When you buy your wine in a box,  you are buying bulk and you are paying for expensive packaging -- glass.

And I rather spend my time not going back to the store for more wine or finding a corkscrew in my cluttered drawer.    I put that box in my trig and it lasts for weeks, unless I am having a really bad week.    Plus do you know how many corks have landed in my bottled wine?

There's a very good list of box wines at a website called Reverse Wine Snob.  You should check it out.

Life lessons from dogs

My golden retriever, Kaia, has been an integral part of my life for 13 years now.  Kaia has given me unconditional love, exercise, frustration, peace and so many moments of pure joy.  Like me,  she has lots of grey fur/hair now.  Unlike me, she is not vain enough to use hair coloring. She has also taught me huge life lessons about living and rebelling.  Living life to its fullest and rebelling against the stuff that makes me act and think like a stick in the mud (although Kaia is rather fond of those.)

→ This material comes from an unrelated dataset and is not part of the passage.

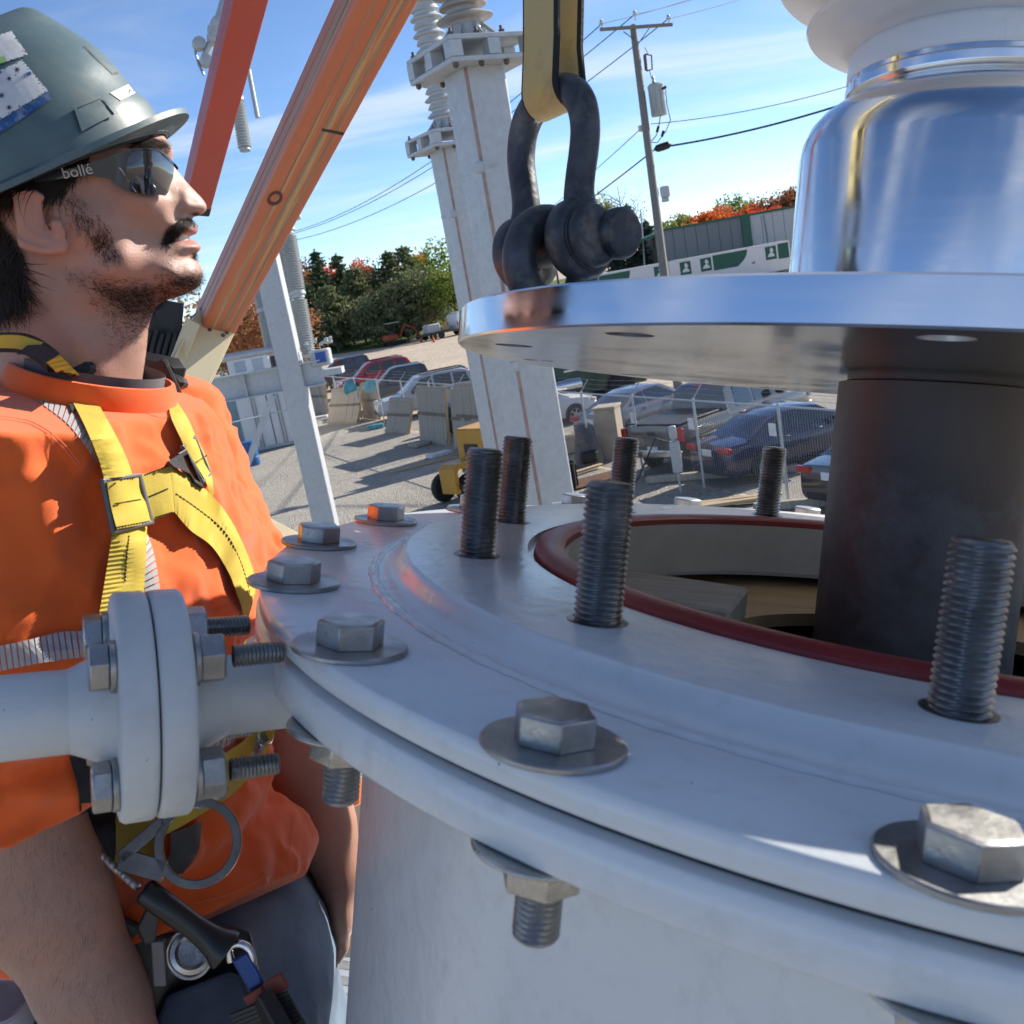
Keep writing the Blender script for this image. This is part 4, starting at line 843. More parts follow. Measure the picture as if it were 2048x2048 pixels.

Simplicity.  Dogs remind me to keep it simple.  Throw the ball. Feed me. Rub my butt. Take a walk.   I can easily make things too complex.  Analyze everything to death. Create complex stories about my life.    But when I go for the essence, when I bask in simplicity -- that's when I experience happiness.

Sensory. Dogs live in their senses. Smell, touch, sound, sight.  They have no words.  Dogs remind  me that words are only a part of the living. I need to find silence so I can listen and see.

Loyalty.  Kaia loves me.  Golden retrievers, as a breed, are known for their loyalty.  But I also understand that if you had a meaty steak bone in your hand,  Kaia would love you too. This doggy definition of loyalty helps me better understand relationships.  Some people are fickle and don't deserve loyalty.  Others, share a part of their soul that means you need to stand by them no matter what.

Play.  Goldens are also notorious for wanting to play.  Day or night.  Continuously. One ball throw is never, never enough. How often do I  forget that having fun is such an important part of being human? So Kaia makes me ask the question -- got play?